The burden of interaction today has been placed totally on the shoulders of the human party. This will change. Talking, pointing and looking should work together as part of a multi-modal interface that is less about messaging back and forth and more like face-to-face, human-to-human conversation. In the same way that it is the atomic element of information, pixel (picture and element) is the molecular level of graphics (represented by more than one bit). A bit has no colour, size or weight, and it can travel at the speed of light.

The new world powered by software and IT empowers people at the end point, and is responsible for increasing their capability to make decisions and for intelligent behaviour.

100th day as CEO and the tale of two citiesEx-CTO of SAP, Sikka divides the IT world into two parts. The first one presents a great opportunity to help accelerate and reshape the world through software. The other one is a depressing reality the industry is witnessing in a downward spiral fall, primarily because of hiring people from mediocre places for low costs. This is accompanied by less training.

Sikka feels the job can be better done by working together with clients; labour arbitrage and staff augmentation is not good. He says,

We can be better strategic partners through innovation, design thinking and new agile methodologies, and show how to solve a problem. We need to do more with less for more. Future world is looking towards India for leading by example and not the cheaper solutions, now.

What’s new at Infosys

  1. Partnerships: IT is going through some fundamental changes. With new limits of elasticity and new capabilities in infrastructure, we can build new kinds of systems. Infosys has partnered with market leaders like Hitachi, Amazon, Microsoft and Huawei to enable this thought process.
  2. Infosys Information Platform: There’s no denial of the fact that we’re living in a platform world where more and more lives are governed by software. Infosys has built an open source platform that serves the need of enterprises through numerous connectors, algorithms and visualization options. Currently, there are 40 clients and dozens of projects on the platform.
  3. Apps: According to Sikka, the onshore-offshore IT model will be replaced by the best place solution model soon.
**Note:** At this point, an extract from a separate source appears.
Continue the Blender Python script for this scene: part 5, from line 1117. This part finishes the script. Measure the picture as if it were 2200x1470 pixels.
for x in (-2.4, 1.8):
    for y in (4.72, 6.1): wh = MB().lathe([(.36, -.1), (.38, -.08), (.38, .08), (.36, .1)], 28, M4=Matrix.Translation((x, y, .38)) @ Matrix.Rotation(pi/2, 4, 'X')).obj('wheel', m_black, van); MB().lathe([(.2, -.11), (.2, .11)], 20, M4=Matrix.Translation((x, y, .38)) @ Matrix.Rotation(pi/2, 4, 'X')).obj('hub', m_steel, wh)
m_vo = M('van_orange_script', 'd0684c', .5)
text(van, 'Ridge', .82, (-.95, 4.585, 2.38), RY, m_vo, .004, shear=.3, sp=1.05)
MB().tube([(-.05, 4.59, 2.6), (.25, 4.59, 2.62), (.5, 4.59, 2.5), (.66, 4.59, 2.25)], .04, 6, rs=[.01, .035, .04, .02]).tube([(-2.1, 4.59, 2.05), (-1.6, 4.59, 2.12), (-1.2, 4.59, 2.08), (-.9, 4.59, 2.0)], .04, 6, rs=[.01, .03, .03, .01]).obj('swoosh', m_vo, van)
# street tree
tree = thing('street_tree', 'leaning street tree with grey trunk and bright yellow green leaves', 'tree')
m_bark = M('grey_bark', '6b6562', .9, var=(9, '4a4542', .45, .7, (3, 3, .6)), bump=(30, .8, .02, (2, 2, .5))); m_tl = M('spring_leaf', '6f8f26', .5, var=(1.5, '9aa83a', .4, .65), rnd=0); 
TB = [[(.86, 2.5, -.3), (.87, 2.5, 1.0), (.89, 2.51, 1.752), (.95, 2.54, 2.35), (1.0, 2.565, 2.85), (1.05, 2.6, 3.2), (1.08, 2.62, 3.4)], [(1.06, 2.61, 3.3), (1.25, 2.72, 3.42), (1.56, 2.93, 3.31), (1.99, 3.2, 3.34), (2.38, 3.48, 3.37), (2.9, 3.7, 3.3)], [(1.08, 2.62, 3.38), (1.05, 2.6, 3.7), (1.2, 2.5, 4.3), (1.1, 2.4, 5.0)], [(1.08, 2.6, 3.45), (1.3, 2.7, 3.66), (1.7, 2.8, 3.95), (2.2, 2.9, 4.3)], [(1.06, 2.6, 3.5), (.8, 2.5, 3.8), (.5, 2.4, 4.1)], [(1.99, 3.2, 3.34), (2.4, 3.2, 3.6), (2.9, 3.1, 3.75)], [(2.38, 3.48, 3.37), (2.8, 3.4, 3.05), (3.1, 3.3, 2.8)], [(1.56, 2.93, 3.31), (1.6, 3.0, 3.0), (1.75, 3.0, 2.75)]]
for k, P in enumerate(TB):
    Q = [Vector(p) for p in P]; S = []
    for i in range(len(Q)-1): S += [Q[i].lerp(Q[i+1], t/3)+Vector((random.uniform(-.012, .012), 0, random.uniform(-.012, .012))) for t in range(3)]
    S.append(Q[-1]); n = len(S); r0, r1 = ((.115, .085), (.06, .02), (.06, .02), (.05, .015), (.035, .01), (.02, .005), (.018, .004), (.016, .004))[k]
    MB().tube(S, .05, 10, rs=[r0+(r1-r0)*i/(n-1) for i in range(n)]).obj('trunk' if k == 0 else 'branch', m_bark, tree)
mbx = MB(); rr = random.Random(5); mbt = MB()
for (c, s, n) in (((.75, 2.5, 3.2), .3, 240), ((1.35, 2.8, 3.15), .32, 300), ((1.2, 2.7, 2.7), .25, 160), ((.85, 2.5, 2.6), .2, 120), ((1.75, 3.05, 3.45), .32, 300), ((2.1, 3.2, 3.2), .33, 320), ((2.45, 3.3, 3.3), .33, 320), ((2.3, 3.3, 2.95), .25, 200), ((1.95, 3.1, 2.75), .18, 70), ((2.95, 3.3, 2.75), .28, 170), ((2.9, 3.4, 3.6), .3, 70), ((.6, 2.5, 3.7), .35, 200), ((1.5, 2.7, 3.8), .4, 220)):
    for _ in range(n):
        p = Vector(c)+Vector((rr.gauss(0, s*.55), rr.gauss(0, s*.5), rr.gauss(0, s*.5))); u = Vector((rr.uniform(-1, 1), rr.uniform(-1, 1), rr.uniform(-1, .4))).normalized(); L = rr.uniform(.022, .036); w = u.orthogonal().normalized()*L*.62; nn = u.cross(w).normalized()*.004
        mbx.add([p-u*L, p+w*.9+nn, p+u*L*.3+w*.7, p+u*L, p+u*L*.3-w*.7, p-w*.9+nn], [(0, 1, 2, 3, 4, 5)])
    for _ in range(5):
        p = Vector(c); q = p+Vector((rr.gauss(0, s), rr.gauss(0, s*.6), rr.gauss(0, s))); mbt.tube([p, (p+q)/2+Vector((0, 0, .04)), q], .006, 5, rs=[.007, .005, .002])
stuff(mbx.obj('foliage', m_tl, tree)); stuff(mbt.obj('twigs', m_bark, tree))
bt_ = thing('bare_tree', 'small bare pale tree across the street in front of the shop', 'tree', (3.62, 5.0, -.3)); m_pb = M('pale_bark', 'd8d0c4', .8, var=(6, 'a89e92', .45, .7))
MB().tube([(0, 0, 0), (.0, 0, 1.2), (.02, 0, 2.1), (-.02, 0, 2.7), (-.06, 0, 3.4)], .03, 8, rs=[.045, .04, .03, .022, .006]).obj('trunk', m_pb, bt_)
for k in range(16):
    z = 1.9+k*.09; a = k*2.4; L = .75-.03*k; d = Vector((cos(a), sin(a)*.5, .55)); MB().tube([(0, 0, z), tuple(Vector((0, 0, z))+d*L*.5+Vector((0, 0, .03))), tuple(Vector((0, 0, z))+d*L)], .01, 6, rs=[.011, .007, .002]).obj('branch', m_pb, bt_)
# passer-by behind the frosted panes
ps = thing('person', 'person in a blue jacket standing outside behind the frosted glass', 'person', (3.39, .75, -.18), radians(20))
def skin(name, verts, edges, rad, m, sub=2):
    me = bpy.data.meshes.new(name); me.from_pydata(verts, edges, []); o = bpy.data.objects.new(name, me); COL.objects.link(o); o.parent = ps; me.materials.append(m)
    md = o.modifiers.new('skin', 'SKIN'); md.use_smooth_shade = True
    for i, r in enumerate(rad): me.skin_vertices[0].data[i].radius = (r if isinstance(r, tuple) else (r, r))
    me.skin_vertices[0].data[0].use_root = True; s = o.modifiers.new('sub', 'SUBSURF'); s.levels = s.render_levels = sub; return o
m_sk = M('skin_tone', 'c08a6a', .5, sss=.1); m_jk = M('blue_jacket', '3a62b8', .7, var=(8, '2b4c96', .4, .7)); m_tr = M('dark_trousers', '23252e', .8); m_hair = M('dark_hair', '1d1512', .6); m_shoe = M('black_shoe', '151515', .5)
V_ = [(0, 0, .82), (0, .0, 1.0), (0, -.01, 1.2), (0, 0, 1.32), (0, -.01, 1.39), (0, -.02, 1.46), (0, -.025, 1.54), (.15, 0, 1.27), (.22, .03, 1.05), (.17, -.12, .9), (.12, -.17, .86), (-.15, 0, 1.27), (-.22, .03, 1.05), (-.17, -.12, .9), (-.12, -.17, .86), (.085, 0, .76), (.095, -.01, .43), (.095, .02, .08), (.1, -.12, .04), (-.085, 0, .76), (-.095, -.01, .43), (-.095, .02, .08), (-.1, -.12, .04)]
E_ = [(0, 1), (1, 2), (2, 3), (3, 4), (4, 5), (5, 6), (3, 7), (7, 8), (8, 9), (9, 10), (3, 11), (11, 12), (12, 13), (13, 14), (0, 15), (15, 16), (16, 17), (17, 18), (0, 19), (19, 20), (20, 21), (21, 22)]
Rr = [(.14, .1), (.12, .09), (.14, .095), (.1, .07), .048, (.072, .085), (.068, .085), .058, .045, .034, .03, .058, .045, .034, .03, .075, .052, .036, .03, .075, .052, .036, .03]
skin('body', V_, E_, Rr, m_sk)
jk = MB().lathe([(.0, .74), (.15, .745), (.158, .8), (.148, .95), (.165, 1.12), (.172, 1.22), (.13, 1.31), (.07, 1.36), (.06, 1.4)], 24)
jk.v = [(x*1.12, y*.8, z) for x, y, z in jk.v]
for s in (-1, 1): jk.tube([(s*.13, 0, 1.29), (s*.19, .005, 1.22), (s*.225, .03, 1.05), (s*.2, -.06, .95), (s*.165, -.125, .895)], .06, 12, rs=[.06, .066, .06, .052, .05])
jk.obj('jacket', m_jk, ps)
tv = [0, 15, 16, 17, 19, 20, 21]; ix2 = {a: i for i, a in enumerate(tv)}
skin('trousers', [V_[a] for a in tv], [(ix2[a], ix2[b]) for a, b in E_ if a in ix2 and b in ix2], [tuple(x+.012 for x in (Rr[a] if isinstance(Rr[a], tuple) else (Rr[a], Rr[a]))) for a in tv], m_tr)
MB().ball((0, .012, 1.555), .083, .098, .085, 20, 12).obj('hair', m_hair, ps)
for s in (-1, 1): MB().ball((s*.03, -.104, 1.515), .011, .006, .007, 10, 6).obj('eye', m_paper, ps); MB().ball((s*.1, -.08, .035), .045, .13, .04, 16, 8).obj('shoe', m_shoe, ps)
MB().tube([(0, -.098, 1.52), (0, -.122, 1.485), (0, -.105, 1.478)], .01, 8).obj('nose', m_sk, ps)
A whole collection of apps per industry for all industries that have not been built will get into the picture.

It’s very clear that Infosys is heading towards building new ambient, predictive and proactive capabilities to strengthen themselves and the IT & services sector as a whole.

The world needs more entrepreneurs

Unlike the majority of population, entrepreneurs trust in “believing and seeing” and not in “seeing and believing.”Sikka believes it’s high time all of us get into the former mindset. He says,

We’re meekly following orders while we should be boldly giving suggestions for what to do better and seeking opportunities to do so.

He remembered the time when he was four years old and India was just witnessing the green revolution. The green revolution led by M S Swaminathan, not only made us self-sufficient, but with the increased productivity, we were able to reach a place where we’re now as one of the largest exporters of majority of food across the globe. Emphasizing on the need to have a similar revolution, but this time focused on innovation, Sikka says,

We need to embark on a human revolution. A revolution where our reality is not replaced by drones (or any other gadget) but augmented by technology to do better.